Today I am wishing on all of us gentleness and acceptance of where we are, and wishing us all "some new delight" after all of this darkness and all of these struggles. 

6 comments:

sprogblogger said...

Thank you for the poem, Kate. It's beautiful, and true, and I think I need to hold onto this one to re-read on the bad days when nothing seems ok.

Thinking of you today, Kate. Inspired as always by your grace. WIshing gentleness and acceptance for you, too, today, as well as much sunshine and warmth.

And please, be easy with yourself, and kind; because you're certainly easy and kind with all of us you speak with, and to, and for. You're in my thoughts today.

Nic said...

Acceptance, now there is a thought provoking word. Why is it so hard to accept things? Well it is for me anyway. I guess it means we have to start grieving and thats when the hurt starts. I am here for you during this hurt.

Thank you for your sweet comment. You and everyone in this blogging community have been so supportive and welcoming towards me. I care about everyone here, especially you. I know nothing I say can ever make things better but I know what strength support and comments can give, and the knowledge that people are thinking of you, worrying about you and care about you.
Take care of yourself
Nic x

Anonymous said...

Kate - thinking of you today. thanks for the poem - like you, the thought of welcoming it all is hard to imagine but I hope that all of this will make me a better person, a better wife, a better friend - more compassionate, a better listener.

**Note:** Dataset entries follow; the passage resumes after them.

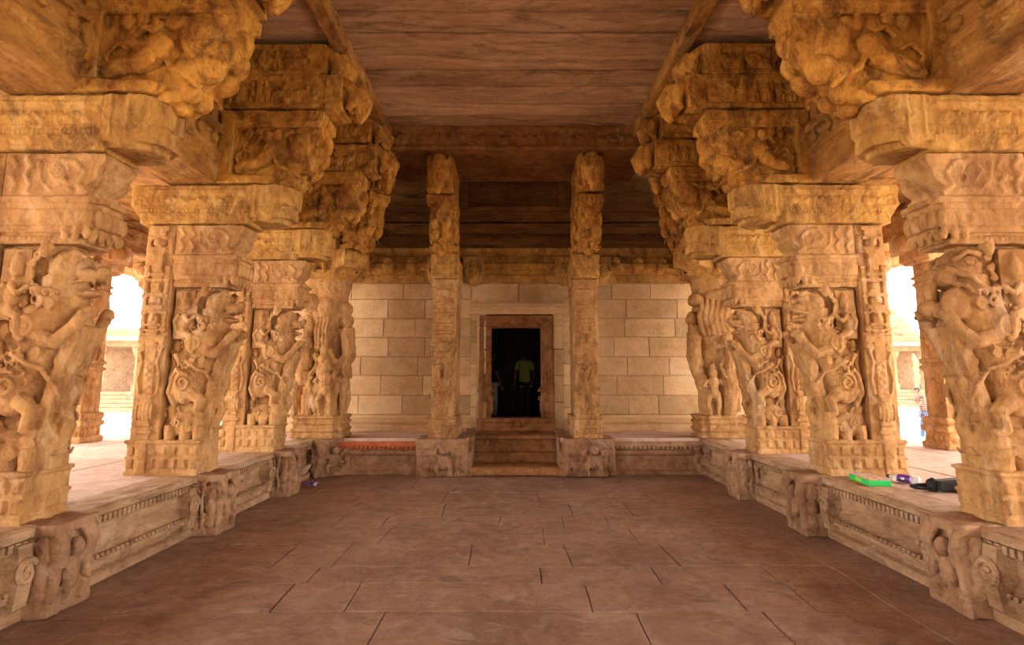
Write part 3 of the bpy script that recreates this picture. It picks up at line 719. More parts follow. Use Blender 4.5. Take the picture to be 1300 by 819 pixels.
st.box(-.80, .88, 10.5, 11.3, 0, .10); st.box(-.80, .88, 11.05, 11.5, 0, .30); st.box(-.80, .88, 11.16, 11.95, 0, .56); st.prism([(11.20,.50),(11.10,.52),(11.10,.585),(11.20,.60),(11.95,.60),(11.95,.5)], -.76, .86, 'x')
struct('threshold_steps', worn(st, 'steps', .016, .012, .006), M_door, None, 'worn stone steps climbing between the two doorway pedestals')

# back wall of dressed blocks
def block_wall(b, x0, x1, z0, zs, y, depth, seed, wmin=.55, wmax=1.15):
    r = random.Random(seed); z = z0
    for h in zs:
        x = x0; 
        while x < x1-.05:
            w = r.uniform(wmin, wmax); x2 = x+w
            if x1-x2 < .3: x2 = x1
            b.box(x+.004, x2-.004, y-r.uniform(0,.012), y+depth, z+.004, z+h-.004); x = x2
        z += h
rows = [.37,.38,.36,.38,.37,.38,.32]
wb = MB()
block_wall(wb, -4.6, -.80, .90, rows, 11.9, .3, 1); block_wall(wb, 1.12, 4.9, .90, rows, 11.9, .3, 2)
block_wall(wb, -.80, 1.12, 3.02, [.44], 11.9, .3, 5)
wb.box(-4.6, -.5, 11.93, 12.3, .3, 4.0); wb.box(.8, 4.9, 11.93, 12.3, .3, 4.0); wb.box(-.81, 1.13, 11.93, 12.3, 2.95, 4.0)
for x0, x1 in ((-4.6,-.78),(1.10,4.9)):
    wb.prism([(12.0,.6),(11.62,.6),(11.62,.67),(11.68,.69),(11.70,.74),(11.66,.77),(11.66,.83),(11.78,.86),(11.80,.90),(12.0,.90)], x0, x1, 'x')
bw = struct('wall_back', bev_mesh(wb, 'wall_back', .012), M_wall)
# broad moulded band and darker upper wall
ub = MB()
def band(z0, z1, y, x0=-4.6, x1=4.9): ub.box(x0, x1, y, 12.2, z0, z1)
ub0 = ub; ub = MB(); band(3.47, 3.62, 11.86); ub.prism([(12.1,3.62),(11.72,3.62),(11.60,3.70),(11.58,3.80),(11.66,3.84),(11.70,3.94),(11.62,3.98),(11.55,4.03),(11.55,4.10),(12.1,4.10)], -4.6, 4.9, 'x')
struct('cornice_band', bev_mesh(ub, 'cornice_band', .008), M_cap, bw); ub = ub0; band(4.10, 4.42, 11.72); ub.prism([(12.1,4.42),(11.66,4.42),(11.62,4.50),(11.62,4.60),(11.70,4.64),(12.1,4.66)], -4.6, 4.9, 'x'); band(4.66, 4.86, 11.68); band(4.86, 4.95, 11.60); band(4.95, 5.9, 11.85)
for i in range(120):
    u = -4.5+i*.078; ub.ell((u, 11.70, 4.37), (.030,.035,.03), n=6, m=4)
for u in (-.95, -.55, 1.0, .6): ub.box(u-.07, u+.07, 11.78, 11.9, 4.95, 5.6)
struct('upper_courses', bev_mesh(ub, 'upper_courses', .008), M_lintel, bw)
cb = MB()
for u in (-3.3,-2.85,-2.4,-1.95,-1.55,1.6,2.0,2.45,2.9,3.35): 
    cb.prism([(11.9,3.60),(11.62,3.62),(11.52,3.70),(11.56,3.78),(11.50,3.86),(11.6,3.92),(11.9,3.92)], u-.09, u+.09, 'x'); cb.ell((u, 11.52, 3.74), (.11,.06,.06)); cb.spiral((u, 11.50, 3.86), .05, 1.3, .016)
for u in (-1.45,-.75,1.03,1.72):
    cb.ell((u, 11.6, 3.62), (.22,.16,.26)); cb.ell((u, 11.42, 3.60), (.10,.06,.10)); cb.spiral((u, 11.42, 3.62), .17, 1.6, .03); cb.box(u-.2, u+.2, 11.5, 11.95, 3.72, 3.92)
struct('bracket_carvings', carve(cb, 'brackets', .014, .01, .005, 1), M_cap, bw)

# doorway
dr = root('door_1', 'carved stone doorway framing the dark shrine entrance', 'doorway', (0,0,0)); del dr['category']; dr['kind'] = 'structure'
o_ = MB()                                           # flanking pilasters built of blocks
for xa, xb in ((-.80,-.66),(.98,1.12)):
    z = .6; r = random.Random(int(xa*10))
    for h in (.45,.42,.40,.42,.40,.43): o_.box(xa+.003, xb-.003, 11.78-r.uniform(0,.03), 12.0, z+.004, z+h-.004); z += h
for xa, xb in ((-.68,-.50),(.80,.98)):
    z = .6
    for h in (.55,.5,.5,.45,.3): o_.box(xa, xb, 11.74-rnd.uniform(0,.02), 12.0, z+.004, z+h-.004); z += h
struct('flanking_blocks', bev_mesh(o_, 'flanking_blocks', .01), M_wall, dr)
f_ = MB()
XA, XB, ZA, ZB = -.40, .56, .85, 2.57
for k, (w, y) in enumerate(((.23,11.70),(.17,11.74),(.10,11.78),(.05,11.83))):
    f_.box(XA-w, XA-(w-.07 if k < 3 else 0), y, 12.05, .80, ZB+w); f_.box(XB+(w-.07 if k < 3 else 0), XB+w, y, 12.05, .80, ZB+w); f_.box(XA-w, XB+w, y, 12.05, ZB+(w-.07 if k < 3 else 0), ZB+w)
f_.box(XA-.2, XA, 11.80, 12.05, .8, ZB+.2); f_.box(XB, XB+.2, 11.80, 12.05, .8, ZB+.2); f_.box(XA-.2, XB+.2, 11.80, 12.05, ZB, ZB+.2)
f_.ell((.08, 11.76, ZB+.10), (.14,.06,.08)); 
for k in (-1,1): f_.ell((.08+k*.18, 11.77, ZB+.10), (.07,.05,.06)); f_.spiral((.08+k*.30, 11.77, ZB+.11), .06, 1.4, .016); figure(f_, (XA-.10 if k < 0 else XB+.10), 11.77, .92, .68, -1); figure(f_, (XA-.03 if k < 0 else XB+.04), 11.80, .92, .45, -1)
struct('door_frame', carve(f_, 'door_frame', .0135, .006, .004, 1), M_door, dr)
s_ = MB(); s_.box(-.66, .82, 11.62, 12.4, .60, .84); s_.box(-.62, .78, 11.58, 12.0, .78, .85); s_.box(-.62,.78,11.60,12.0,.62,.66)
for k in range(3): s_.ell((-.03+.11*k, 11.61, .73), (.045,.03,.035)); 
struct('door_sill', worn(s_, 'door_sill', .014, .006, .004), M_door, dr)
l_ = MB(); l_.box(-.84, 1.16, 11.66, 12.0, 2.82, 3.04); l_.box(-.80, 1.10, 11.60, 12.0, 2.90, 2.97)
struct('door_lintel', bev_mesh(l_, 'door_lintel', .012), M_wall, dr)

fw = MB()  # unseen wall added behind the camera to cut frontal light; its gap readmits some
for xa, xb in ((-7.7, -1.2), (1.2, 7.1)): block_wall(fw, xa, xb, -.3, [.5]*12, -5.3, .4, 8); fw.box(xa, xb, -5.2, -4.95, -.3, 5.7)
block_wall(fw, -1.2, 1.2, 3.2, [.5]*5, -5.3, .4, 9)
struct('wall_added_front', bev_mesh(fw, 'wall_added_front', .012), M_wall)
# dark shrine room behind the doorway
sr = MB(); t_ = .25
sr.box(-4, -.42-.0, 12.05, 12.3, .3, 3.6); sr.box(.58, 4, 12.05, 12.3, .3, 3.6); sr.box(-.5, .7, 12.05, 12.3, 2.6, 3.6)
sr.box(-2.2-t_, -2.2, 12.1, 18.2, .3, 3.6); sr.box(2.4, 2.4+t_, 12.1, 18.2, .3, 3.6); sr.box(-2.4, 2.6, 18, 18.25, .3, 3.6); sr.box(-2.4, 2.6, 12, 18.2, 3.4, 3.7)
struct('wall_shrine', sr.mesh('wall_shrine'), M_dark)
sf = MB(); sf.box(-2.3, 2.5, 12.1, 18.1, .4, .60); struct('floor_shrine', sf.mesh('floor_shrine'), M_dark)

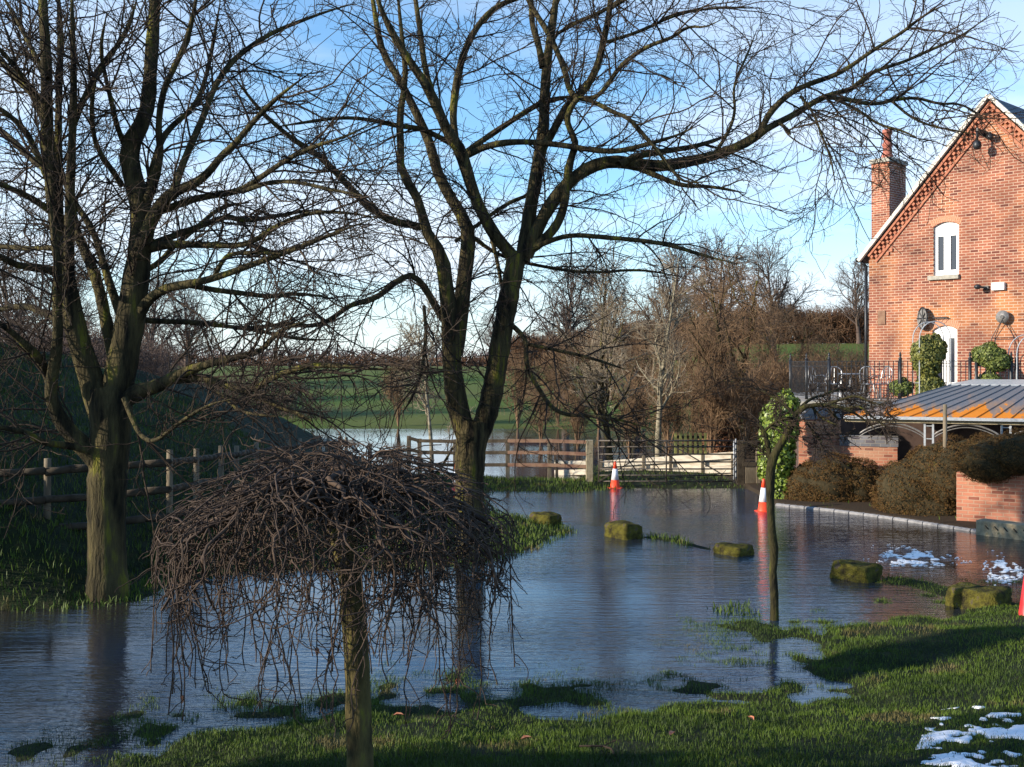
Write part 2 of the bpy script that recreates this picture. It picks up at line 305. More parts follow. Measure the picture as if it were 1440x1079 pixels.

I hope that you are treating yourself well, with love and compassion. You truly continue to inspire me as well.

((HUGS))

Eb said...

Lovely post, Kate. Thinking of you
EB

Anonymous said...

Beautiful post - today is a hard day just because. I pray that you will be able to get pg again soon for the whole 9 month deal. (me too) I think it is a long road for us, sometimes feeling like we have found the grace to get through; and then feeling utterly alone and worthless. I hope your good moments outweigh the bad. Thinking of you.

Anonymous said...

My heart goes out to you. I lost my baby at 11 weeks, abou ta month ago and your story brings tears to my eyes. I am thinking of you.